__AIM__. Set down each line of the data below exactly as it stands, dropping the pictures.

__STORED DATA__.
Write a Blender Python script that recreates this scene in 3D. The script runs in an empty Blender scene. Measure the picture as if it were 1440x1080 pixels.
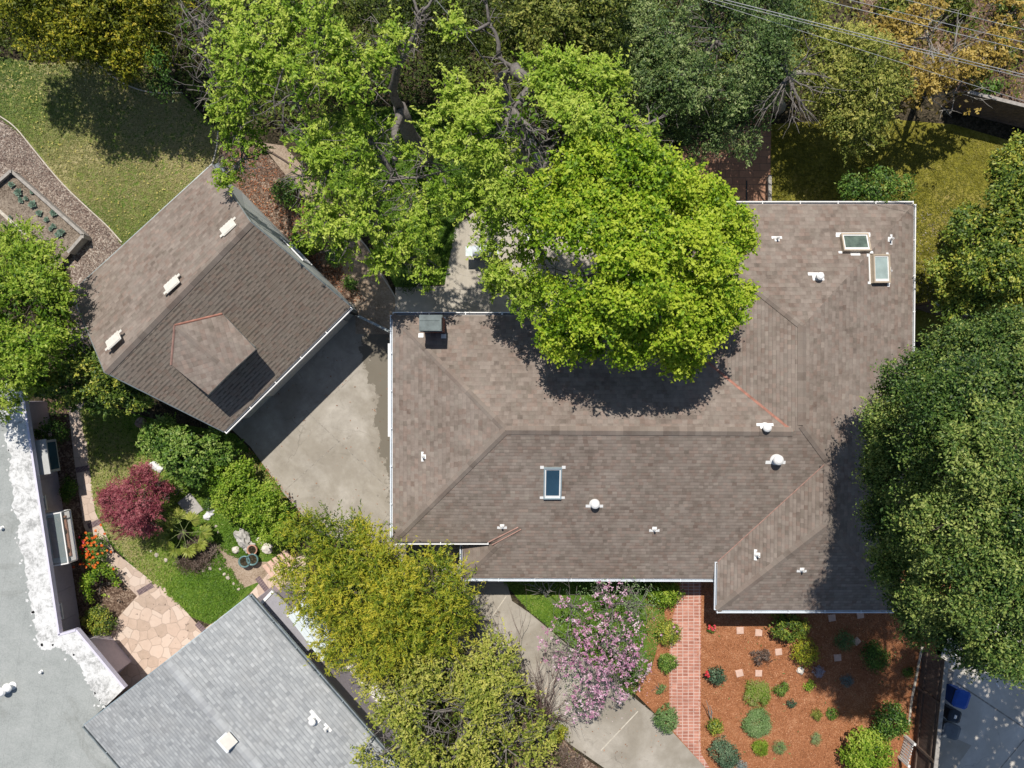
import bpy, math, random
import numpy as np
from mathutils import Vector, noise as mnoise
R = math.radians
random.seed(7)
scene = bpy.context.scene
COL = scene.collection
SUN, SKY = 4.8, .085
H = 32.0            # height of the flying camera over the ground
S = 0.031           # metres of ground per photo pixel

def sc(z): return S*(H-z)/H
def P(px, py, z=0.0):
    s = sc(z)
    return Vector(((px-720)*s, (540-py)*s, z))
CAM = Vector((0, 0, H))
UP = Vector((0, 0, 1))

class Plane:
    def __init__(self, a, b, c):
        self.o = a.copy()
        n = (b-a).cross(c-a).normalized()
        if n.z < 0: n = -n
        self.n = n
        self.u = UP.cross(n)
        self.u = self.u.normalized() if self.u.length > 1e-6 else Vector((1, 0, 0))
        self.v = n.cross(self.u).normalized()      # up the slope
    def at(self, px, py):
        d = P(px, py, 0)-CAM
        t = (self.o-CAM).dot(self.n)/d.dot(self.n)
        return CAM+d*t
    def z(self, x, y):
        return self.o.z-((x-self.o.x)*self.n.x+(y-self.o.y)*self.n.y)/self.n.z

# ------------------------------------------------------------------ objects
def tag(o, label=None, cat=None, group=None, kind=None):
    if label: o['label'] = label
    if cat: o['category'] = cat
    if group: o['group'] = group
    if kind: o['kind'] = kind
    return o

def empty(name, loc, label=None, cat=None, group=None):
    o = bpy.data.objects.new(name, None)
    o.empty_display_size = .3
    COL.objects.link(o)
    o.location = loc
    return tag(o, label, cat, group)

def wloc(o):
    v = Vector((0, 0, 0))
    while o is not None:
        v = v+o.location
        o = o.parent
    return v

def copy_thing(o, loc, rz=0, scale=1, label=None, parent=None):
    c = o.copy()
    COL.objects.link(c)
    if parent is None:
        c.location = loc
        c.rotation_euler = (0, 0, rz)
        c.scale = (scale,)*3
        if label: c['label'] = label
    else:
        c.parent = parent
    for ch in list(o.children):
        copy_thing(ch, None, parent=c)
    return c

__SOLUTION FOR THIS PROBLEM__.
Write a Blender Python script that recreates this scene in 3D. The script runs in an empty Blender scene. Measure the picture as if it were 1440x1080 pixels.
import bpy, math, random
import numpy as np
from mathutils import Vector, noise as mnoise
R = math.radians
random.seed(7)
scene = bpy.context.scene
COL = scene.collection
SUN, SKY = 4.8, .085
H = 32.0            # height of the flying camera over the ground
S = 0.031           # metres of ground per photo pixel

def sc(z): return S*(H-z)/H
def P(px, py, z=0.0):
    s = sc(z)
    return Vector(((px-720)*s, (540-py)*s, z))
CAM = Vector((0, 0, H))
UP = Vector((0, 0, 1))

class Plane:
    def __init__(self, a, b, c):
        self.o = a.copy()
        n = (b-a).cross(c-a).normalized()
        if n.z < 0: n = -n
        self.n = n
        self.u = UP.cross(n)
        self.u = self.u.normalized() if self.u.length > 1e-6 else Vector((1, 0, 0))
        self.v = n.cross(self.u).normalized()      # up the slope
    def at(self, px, py):
        d = P(px, py, 0)-CAM
        t = (self.o-CAM).dot(self.n)/d.dot(self.n)
        return CAM+d*t
    def z(self, x, y):
        return self.o.z-((x-self.o.x)*self.n.x+(y-self.o.y)*self.n.y)/self.n.z

# ------------------------------------------------------------------ objects
def tag(o, label=None, cat=None, group=None, kind=None):
    if label: o['label'] = label
    if cat: o['category'] = cat
    if group: o['group'] = group
    if kind: o['kind'] = kind
    return o

def empty(name, loc, label=None, cat=None, group=None):
    o = bpy.data.objects.new(name, None)
    o.empty_display_size = .3
    COL.objects.link(o)
    o.location = loc
    return tag(o, label, cat, group)

def wloc(o):
    v = Vector((0, 0, 0))
    while o is not None:
        v = v+o.location
        o = o.parent
    return v

def copy_thing(o, loc, rz=0, scale=1, label=None, parent=None):
    c = o.copy()
    COL.objects.link(c)
    if parent is None:
        c.location = loc
        c.rotation_euler = (0, 0, rz)
        c.scale = (scale,)*3
        if label: c['label'] = label
    else:
        c.parent = parent
    for ch in list(o.children):
        copy_thing(ch, None, parent=c)
    return c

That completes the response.